また、多くの博物館の建設に携わっているコンサルタントからの支援、先程お話のございました県文化財課からのアドバイスなどもいただきました。
庁内からは、いちはらの地域資源の魅力を戦略的にプロモーションする部署の参画を得まして、交流人口の増という視点を踏まえ、計画づくりを進めてまいりました。
さらには、政策会議や市原市公共施設検討委員会等での庁内意見を反映しながら、現在、計画策定の最終調整段階に入っている状況でございます。
今後は、歴史遺産の価値向上や博物館そのものの魅力向上を図って行きながら、その観光活用について、より実務的、具体的な視点から、一層の庁内連携を図ってまいりたいと考えております。
既存の施設であれば観光資源の1つとして観光メニューに取り込んでいくしかありませんが、博物館は延べ床面積800~1,000㎡が予定され、その費用は昨今建設された他自治体の博物館を参考にすると約10億円にもなると予想されます。これだけの費用をかけて建てるのであれば、当初から観光振興の視点をもっとふまえて計画案を策定するべきだったと思います。
市原市総合計画では、2026年に交流人口500万人を目指すとしていますが、
どこの自治体も交流人口を増やすことを狙っている中では、集客できるための施策について本腰を入れて取り組まなければ、競争に打ち勝てるとは思えません。
私はこのミュージアム事業については、今後も教育委員会だけで進められていくような気がしてなりません。
博物館は文化の香り高いまちづくりの拠点となるもので、市原市の魅力を市内外に発信できる非常に重要なツールになります。そのツールを最大限に活かすためには、経済部、企画部、都市計画を進める都市部などと連携し、多角的な視点で取り組まなければならないと思います。
市では行財政改革大綱の柱の一つに総合行政の推進を掲げられており、日頃から市長も総合行政の必要性を語られておられますが、残念ながらこの基本計画案の策定においてはそれが感じられません。
市長の思いが実現できていないと感じますが、どう思われるのかお聞かせ下さい。
答弁(市長)
私は、市のあらゆる事業について、職員が「他人事」ではなく、「自分事」として取り組み、部局を超えて、開かれた議論がなされることにより、個別政策の領域にとどまらない総合行政が実現されるものと考えております。
「いちはら歴史のミュージアム事業」は、市の総合計画を先導する総合戦略に位置づけ、現在、その具現化に向け、「基本計画」の策定作業を進めているところであり、計画策定の過程におきましては、私が議長を務める政策会議等において活発な議論を重ね、全庁的な合意形成を図りながら取り組んでまいりました。
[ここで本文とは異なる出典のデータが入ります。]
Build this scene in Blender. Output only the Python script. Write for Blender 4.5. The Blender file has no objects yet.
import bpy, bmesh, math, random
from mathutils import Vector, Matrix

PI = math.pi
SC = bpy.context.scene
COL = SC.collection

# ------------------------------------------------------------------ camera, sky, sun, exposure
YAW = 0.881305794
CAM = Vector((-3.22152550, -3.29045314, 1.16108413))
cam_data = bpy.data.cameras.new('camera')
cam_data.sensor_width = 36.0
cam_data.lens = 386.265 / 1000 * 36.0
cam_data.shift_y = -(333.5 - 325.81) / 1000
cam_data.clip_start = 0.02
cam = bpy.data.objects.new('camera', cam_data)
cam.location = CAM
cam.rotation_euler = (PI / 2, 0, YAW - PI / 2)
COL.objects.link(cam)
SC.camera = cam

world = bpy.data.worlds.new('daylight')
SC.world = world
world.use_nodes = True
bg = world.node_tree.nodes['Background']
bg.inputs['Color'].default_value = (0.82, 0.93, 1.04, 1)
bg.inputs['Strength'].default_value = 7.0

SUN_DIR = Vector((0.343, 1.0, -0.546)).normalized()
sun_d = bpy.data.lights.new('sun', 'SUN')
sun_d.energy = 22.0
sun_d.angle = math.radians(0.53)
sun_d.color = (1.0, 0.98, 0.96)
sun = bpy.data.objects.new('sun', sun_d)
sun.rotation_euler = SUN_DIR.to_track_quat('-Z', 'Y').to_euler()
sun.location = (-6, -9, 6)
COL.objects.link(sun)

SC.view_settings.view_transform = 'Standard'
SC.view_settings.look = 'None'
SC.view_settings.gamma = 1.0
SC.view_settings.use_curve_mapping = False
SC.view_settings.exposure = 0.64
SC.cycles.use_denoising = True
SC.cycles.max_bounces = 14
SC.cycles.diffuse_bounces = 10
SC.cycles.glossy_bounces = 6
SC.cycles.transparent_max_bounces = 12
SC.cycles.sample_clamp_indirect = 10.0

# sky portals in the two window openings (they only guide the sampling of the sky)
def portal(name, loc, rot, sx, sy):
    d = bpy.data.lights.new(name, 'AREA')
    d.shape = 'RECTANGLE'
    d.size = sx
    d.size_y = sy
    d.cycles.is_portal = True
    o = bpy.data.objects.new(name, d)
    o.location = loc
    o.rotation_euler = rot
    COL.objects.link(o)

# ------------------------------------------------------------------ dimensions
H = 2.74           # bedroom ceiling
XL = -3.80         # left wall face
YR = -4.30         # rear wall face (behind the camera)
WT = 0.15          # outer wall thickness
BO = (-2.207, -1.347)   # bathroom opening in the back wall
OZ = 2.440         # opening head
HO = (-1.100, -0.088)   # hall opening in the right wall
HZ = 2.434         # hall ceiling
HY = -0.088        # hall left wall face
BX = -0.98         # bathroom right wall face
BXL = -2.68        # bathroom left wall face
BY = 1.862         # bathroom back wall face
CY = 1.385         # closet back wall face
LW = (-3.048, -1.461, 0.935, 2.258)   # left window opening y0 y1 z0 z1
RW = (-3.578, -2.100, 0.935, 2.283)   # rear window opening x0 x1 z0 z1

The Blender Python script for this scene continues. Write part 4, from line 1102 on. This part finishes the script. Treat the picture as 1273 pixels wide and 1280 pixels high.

今後につきましても、実効性のある計画の策定に向け、今までにもまして、しっかりと議論を重ねる中で、全庁一丸となった総合行政による取組を着実に進めてまいります。
市長は対話を大切に考えておられ、公共施設の再配置では財政の厳しさを理解してもらおうと懇談会を開催しています。しかし、その一方で、この基本計画案は公表されず、博物館という公共施設を10億円もかけて建てるというアンバランスが生じています。
私は市民が市の歴史遺産や文化を誇りに思い、郷土への愛着を育むためにも、また博物館が市の新しいシンボルになり市内外から多くの人に来てもらうことで、市原市の歴史遺産や文化に脚光が浴びることを願っています。
博物館を後世に渡って市民に愛され人を呼び込める施設にするためには、2020年の併用開始にこだわらず、総合行政として庁内で十分検討を行い、基本計画に反映させることを要望いたします。